DATA LINES:

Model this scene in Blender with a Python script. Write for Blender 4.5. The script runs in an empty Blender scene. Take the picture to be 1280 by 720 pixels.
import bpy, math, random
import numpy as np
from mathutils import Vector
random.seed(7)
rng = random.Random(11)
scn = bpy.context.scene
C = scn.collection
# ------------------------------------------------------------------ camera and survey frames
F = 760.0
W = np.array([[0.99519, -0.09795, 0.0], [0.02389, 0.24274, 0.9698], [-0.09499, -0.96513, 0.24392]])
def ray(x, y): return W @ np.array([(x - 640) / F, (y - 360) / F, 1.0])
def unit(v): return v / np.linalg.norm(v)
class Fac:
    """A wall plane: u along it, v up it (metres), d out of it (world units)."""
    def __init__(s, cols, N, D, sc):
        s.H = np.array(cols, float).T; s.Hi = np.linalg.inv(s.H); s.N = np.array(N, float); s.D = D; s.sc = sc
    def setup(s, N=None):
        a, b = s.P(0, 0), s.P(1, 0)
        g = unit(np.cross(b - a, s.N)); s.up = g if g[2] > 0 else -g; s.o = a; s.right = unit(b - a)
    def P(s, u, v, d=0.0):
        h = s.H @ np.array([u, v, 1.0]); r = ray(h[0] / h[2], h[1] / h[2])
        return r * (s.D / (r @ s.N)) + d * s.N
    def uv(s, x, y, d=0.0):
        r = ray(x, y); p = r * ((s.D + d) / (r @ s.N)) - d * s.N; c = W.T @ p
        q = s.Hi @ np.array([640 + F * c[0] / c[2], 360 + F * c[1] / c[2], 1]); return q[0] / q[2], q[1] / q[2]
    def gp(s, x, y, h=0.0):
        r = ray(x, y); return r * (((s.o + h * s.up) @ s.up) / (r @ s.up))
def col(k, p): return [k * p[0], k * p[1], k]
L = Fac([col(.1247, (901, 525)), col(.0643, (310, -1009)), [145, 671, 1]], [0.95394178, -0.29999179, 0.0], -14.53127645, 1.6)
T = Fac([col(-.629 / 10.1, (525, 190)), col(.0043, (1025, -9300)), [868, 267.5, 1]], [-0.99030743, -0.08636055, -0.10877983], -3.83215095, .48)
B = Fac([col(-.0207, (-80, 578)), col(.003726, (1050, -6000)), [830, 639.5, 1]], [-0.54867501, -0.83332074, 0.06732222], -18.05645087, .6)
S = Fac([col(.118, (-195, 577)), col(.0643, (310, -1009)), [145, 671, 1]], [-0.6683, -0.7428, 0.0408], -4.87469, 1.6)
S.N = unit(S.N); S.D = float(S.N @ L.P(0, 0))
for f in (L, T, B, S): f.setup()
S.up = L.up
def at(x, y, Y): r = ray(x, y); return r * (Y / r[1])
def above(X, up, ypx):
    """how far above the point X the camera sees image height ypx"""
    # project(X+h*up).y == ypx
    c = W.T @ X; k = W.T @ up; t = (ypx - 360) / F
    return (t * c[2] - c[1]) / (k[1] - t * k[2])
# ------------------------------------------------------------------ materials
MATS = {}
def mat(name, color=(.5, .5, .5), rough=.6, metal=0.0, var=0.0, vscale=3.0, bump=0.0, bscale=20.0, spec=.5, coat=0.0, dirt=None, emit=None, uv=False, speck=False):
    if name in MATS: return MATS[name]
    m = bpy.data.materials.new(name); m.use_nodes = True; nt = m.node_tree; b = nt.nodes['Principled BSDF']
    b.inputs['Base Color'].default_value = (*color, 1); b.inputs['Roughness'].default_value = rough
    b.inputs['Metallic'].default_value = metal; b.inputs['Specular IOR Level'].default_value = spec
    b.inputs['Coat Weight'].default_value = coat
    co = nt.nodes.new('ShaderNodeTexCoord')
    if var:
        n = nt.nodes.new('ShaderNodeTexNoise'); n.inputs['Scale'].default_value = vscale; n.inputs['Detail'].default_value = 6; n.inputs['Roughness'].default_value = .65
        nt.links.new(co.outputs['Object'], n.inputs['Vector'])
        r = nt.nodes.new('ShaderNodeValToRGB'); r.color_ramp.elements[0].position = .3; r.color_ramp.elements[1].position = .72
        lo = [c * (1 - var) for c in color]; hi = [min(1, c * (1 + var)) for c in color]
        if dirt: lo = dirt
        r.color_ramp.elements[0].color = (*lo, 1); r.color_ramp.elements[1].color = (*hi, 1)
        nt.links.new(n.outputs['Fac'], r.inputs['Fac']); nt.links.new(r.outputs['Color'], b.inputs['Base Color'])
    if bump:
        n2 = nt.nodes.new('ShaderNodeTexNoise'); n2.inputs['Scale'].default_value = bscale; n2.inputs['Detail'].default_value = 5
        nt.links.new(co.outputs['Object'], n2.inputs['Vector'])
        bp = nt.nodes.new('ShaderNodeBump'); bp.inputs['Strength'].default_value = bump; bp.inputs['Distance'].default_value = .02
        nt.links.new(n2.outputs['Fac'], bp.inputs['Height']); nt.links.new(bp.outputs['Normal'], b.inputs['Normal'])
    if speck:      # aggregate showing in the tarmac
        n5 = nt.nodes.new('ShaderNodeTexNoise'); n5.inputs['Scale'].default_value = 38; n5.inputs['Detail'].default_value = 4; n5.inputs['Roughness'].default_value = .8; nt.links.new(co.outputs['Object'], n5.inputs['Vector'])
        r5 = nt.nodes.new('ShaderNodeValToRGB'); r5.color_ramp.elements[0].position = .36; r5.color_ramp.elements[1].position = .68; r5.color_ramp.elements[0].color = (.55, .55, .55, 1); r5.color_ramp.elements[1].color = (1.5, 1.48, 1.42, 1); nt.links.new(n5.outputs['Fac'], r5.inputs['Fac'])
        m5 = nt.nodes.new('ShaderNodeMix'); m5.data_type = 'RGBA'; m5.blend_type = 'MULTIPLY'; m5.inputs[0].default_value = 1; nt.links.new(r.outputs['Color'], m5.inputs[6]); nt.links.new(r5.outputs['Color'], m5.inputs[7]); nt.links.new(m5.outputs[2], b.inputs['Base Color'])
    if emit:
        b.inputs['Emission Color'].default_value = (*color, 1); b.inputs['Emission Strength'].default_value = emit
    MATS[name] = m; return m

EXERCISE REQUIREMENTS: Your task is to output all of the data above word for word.

SOLUTION FOR THIS TASK:
Model this scene in Blender with a Python script. Write for Blender 4.5. The script runs in an empty Blender scene. Take the picture to be 1280 by 720 pixels.
import bpy, math, random
import numpy as np
from mathutils import Vector
random.seed(7)
rng = random.Random(11)
scn = bpy.context.scene
C = scn.collection
# ------------------------------------------------------------------ camera and survey frames
F = 760.0
W = np.array([[0.99519, -0.09795, 0.0], [0.02389, 0.24274, 0.9698], [-0.09499, -0.96513, 0.24392]])
def ray(x, y): return W @ np.array([(x - 640) / F, (y - 360) / F, 1.0])
def unit(v): return v / np.linalg.norm(v)
class Fac:
    """A wall plane: u along it, v up it (metres), d out of it (world units)."""
    def __init__(s, cols, N, D, sc):
        s.H = np.array(cols, float).T; s.Hi = np.linalg.inv(s.H); s.N = np.array(N, float); s.D = D; s.sc = sc
    def setup(s, N=None):
        a, b = s.P(0, 0), s.P(1, 0)
        g = unit(np.cross(b - a, s.N)); s.up = g if g[2] > 0 else -g; s.o = a; s.right = unit(b - a)
    def P(s, u, v, d=0.0):
        h = s.H @ np.array([u, v, 1.0]); r = ray(h[0] / h[2], h[1] / h[2])
        return r * (s.D / (r @ s.N)) + d * s.N
    def uv(s, x, y, d=0.0):
        r = ray(x, y); p = r * ((s.D + d) / (r @ s.N)) - d * s.N; c = W.T @ p
        q = s.Hi @ np.array([640 + F * c[0] / c[2], 360 + F * c[1] / c[2], 1]); return q[0] / q[2], q[1] / q[2]
    def gp(s, x, y, h=0.0):
        r = ray(x, y); return r * (((s.o + h * s.up) @ s.up) / (r @ s.up))
def col(k, p): return [k * p[0], k * p[1], k]
L = Fac([col(.1247, (901, 525)), col(.0643, (310, -1009)), [145, 671, 1]], [0.95394178, -0.29999179, 0.0], -14.53127645, 1.6)
T = Fac([col(-.629 / 10.1, (525, 190)), col(.0043, (1025, -9300)), [868, 267.5, 1]], [-0.99030743, -0.08636055, -0.10877983], -3.83215095, .48)
B = Fac([col(-.0207, (-80, 578)), col(.003726, (1050, -6000)), [830, 639.5, 1]], [-0.54867501, -0.83332074, 0.06732222], -18.05645087, .6)
S = Fac([col(.118, (-195, 577)), col(.0643, (310, -1009)), [145, 671, 1]], [-0.6683, -0.7428, 0.0408], -4.87469, 1.6)
S.N = unit(S.N); S.D = float(S.N @ L.P(0, 0))
for f in (L, T, B, S): f.setup()
S.up = L.up
def at(x, y, Y): r = ray(x, y); return r * (Y / r[1])
def above(X, up, ypx):
    """how far above the point X the camera sees image height ypx"""
    # project(X+h*up).y == ypx
    c = W.T @ X; k = W.T @ up; t = (ypx - 360) / F
    return (t * c[2] - c[1]) / (k[1] - t * k[2])
# ------------------------------------------------------------------ materials
MATS = {}
def mat(name, color=(.5, .5, .5), rough=.6, metal=0.0, var=0.0, vscale=3.0, bump=0.0, bscale=20.0, spec=.5, coat=0.0, dirt=None, emit=None, uv=False, speck=False):
    if name in MATS: return MATS[name]
    m = bpy.data.materials.new(name); m.use_nodes = True; nt = m.node_tree; b = nt.nodes['Principled BSDF']
    b.inputs['Base Color'].default_value = (*color, 1); b.inputs['Roughness'].default_value = rough
    b.inputs['Metallic'].default_value = metal; b.inputs['Specular IOR Level'].default_value = spec
    b.inputs['Coat Weight'].default_value = coat
    co = nt.nodes.new('ShaderNodeTexCoord')
    if var:
        n = nt.nodes.new('ShaderNodeTexNoise'); n.inputs['Scale'].default_value = vscale; n.inputs['Detail'].default_value = 6; n.inputs['Roughness'].default_value = .65
        nt.links.new(co.outputs['Object'], n.inputs['Vector'])
        r = nt.nodes.new('ShaderNodeValToRGB'); r.color_ramp.elements[0].position = .3; r.color_ramp.elements[1].position = .72
        lo = [c * (1 - var) for c in color]; hi = [min(1, c * (1 + var)) for c in color]
        if dirt: lo = dirt
        r.color_ramp.elements[0].color = (*lo, 1); r.color_ramp.elements[1].color = (*hi, 1)
        nt.links.new(n.outputs['Fac'], r.inputs['Fac']); nt.links.new(r.outputs['Color'], b.inputs['Base Color'])
    if bump:
        n2 = nt.nodes.new('ShaderNodeTexNoise'); n2.inputs['Scale'].default_value = bscale; n2.inputs['Detail'].default_value = 5
        nt.links.new(co.outputs['Object'], n2.inputs['Vector'])
        bp = nt.nodes.new('ShaderNodeBump'); bp.inputs['Strength'].default_value = bump; bp.inputs['Distance'].default_value = .02
        nt.links.new(n2.outputs['Fac'], bp.inputs['Height']); nt.links.new(bp.outputs['Normal'], b.inputs['Normal'])
    if speck:      # aggregate showing in the tarmac
        n5 = nt.nodes.new('ShaderNodeTexNoise'); n5.inputs['Scale'].default_value = 38; n5.inputs['Detail'].default_value = 4; n5.inputs['Roughness'].default_value = .8; nt.links.new(co.outputs['Object'], n5.inputs['Vector'])
        r5 = nt.nodes.new('ShaderNodeValToRGB'); r5.color_ramp.elements[0].position = .36; r5.color_ramp.elements[1].position = .68; r5.color_ramp.elements[0].color = (.55, .55, .55, 1); r5.color_ramp.elements[1].color = (1.5, 1.48, 1.42, 1); nt.links.new(n5.outputs['Fac'], r5.inputs['Fac'])
        m5 = nt.nodes.new('ShaderNodeMix'); m5.data_type = 'RGBA'; m5.blend_type = 'MULTIPLY'; m5.inputs[0].default_value = 1; nt.links.new(r.outputs['Color'], m5.inputs[6]); nt.links.new(r5.outputs['Color'], m5.inputs[7]); nt.links.new(m5.outputs[2], b.inputs['Base Color'])
    if emit:
        b.inputs['Emission Color'].default_value = (*color, 1); b.inputs['Emission Strength'].default_value = emit
    MATS[name] = m; return m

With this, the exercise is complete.